Would it be possible to solve e^x=sin(x) or e^x=cos(x)? I hope the channel can solve this monstrous cases!

awesome video!

y ln (x) = (x-y) ln (y)
y ln (x) = x ln (y) - y ln (y)
y (ln (xy)) = x ln (y)

Nice

x = t^((t-1)/(t-2))
y = t^(1/(t-2))
t is a natural number (except 2)

A very logical explanation and solution. Are you sure a 15-year-old can solve this problem? Well...maybe a 15-year-old math wizard.

i believe at "k+1 = x/y" you can use the fact that x = y*k to solve it more easily but i haven't actually tried so idk

I thought about 2^4=4^2 which doesn’t work. Nice problem

1:20 that is not true. You can get a negative exponent on the RHS to get a fraction and also get a fraction on the LHS if y is negative. An integer raised to an integer can definitely give you a fraction if the exponent is negative.

you are so clever!

Keep up the good work

question:
at 3:13, shouldn't x=y=0 also be a solution
as then by inserting values we would get
0^0 = 0^0-0
=> 0^0 = 0^0
and since LHS = RHS we can say x=y=0 is also a solution
i am not good at math at all and u are the teacher so i could be wrong, also haven't watched the whole video yet.
edit: ok just realized the question asks for positive values for x and y, but if it didn't, would x=y=0 be a solution?

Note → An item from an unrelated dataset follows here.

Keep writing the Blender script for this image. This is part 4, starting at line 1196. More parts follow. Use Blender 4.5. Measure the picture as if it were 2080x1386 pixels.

I don’t understand why x=y=0 isn’t an anserw. Isn’t 0^0=1? If so then 0^0=0^(0-0) which is 1=1. Why isn’t it an anserw???

Can you make a video about The Ramsey theory

There is no way an average 15-yo can solve that lol, nice solution tho

This is a fun video, but the timing of that horn at 5:42 as you moved across the board was phenomenal.
(Editing in - I may have realized that you possibly added that in yourself but it made me laugh so I'm leaving this comment lol)

Not an easy problem for a 15 year old - I'll try to solve it like my 15 year old self would:
You can say that it is homogeneous (dimensionally consistent) because dimensional analysis won't lead to a contradiction - e.g. assume metres for x and y.
So x = ky and, because x and y are +ve integers, k must be a positive integer.
(ky)^y = y^((k-1)y) = (y^(k-1))^y
=> ky = y^(k-1)
if k = 1, x = y = 1
if k = 2, 2y = y, no solution
if k = 3, 3y = y^2 => y = 3, x = 9
if k = 4, 4y = y^3 => y = 2, x = 8
if k = 5, 5y = y^4, no solution
...
if k = 8, 8y = y^7, no solution and no solution for any k > 4

I like your videos, but this solution has some holes.

At x=y^{(x-y)/y} => (x-y)/y is integer. This is wrong conclusion

There’s a quick and easy proof:
Take mod x of both sides:
0 = y^(x - y) mod x => y = 0 mod x
Take mod y of both sides:
x^y = 0 mod y => x = 0 mod y
Therefore, x = y.
Plugging that back in:
x^x = x^(x-x) => x^x = x^0 = 1
The only positive integer solution for x^x = 1 is x = 1.
Therefore (x=1, y=1) is the only solution.

I didn't get "if X>y then y greater or equal 2" maybe you meant X greater or equal 2"

x^y=y^(x-y)
x = 1, y = ± 1
x = -8, y = -2
x = 8, y = 2
x = 9, y = 3

Sir is like you are guessing values

asnwer=2 .2/2 isit

Can you make a video about The Ramsey theory

I don’t understand why x=y=0 isn’t an anserw. Isn’t 0^0=1? If so then 0^0=0^(0-0) which is 1=1. Why isn’t it an anserw???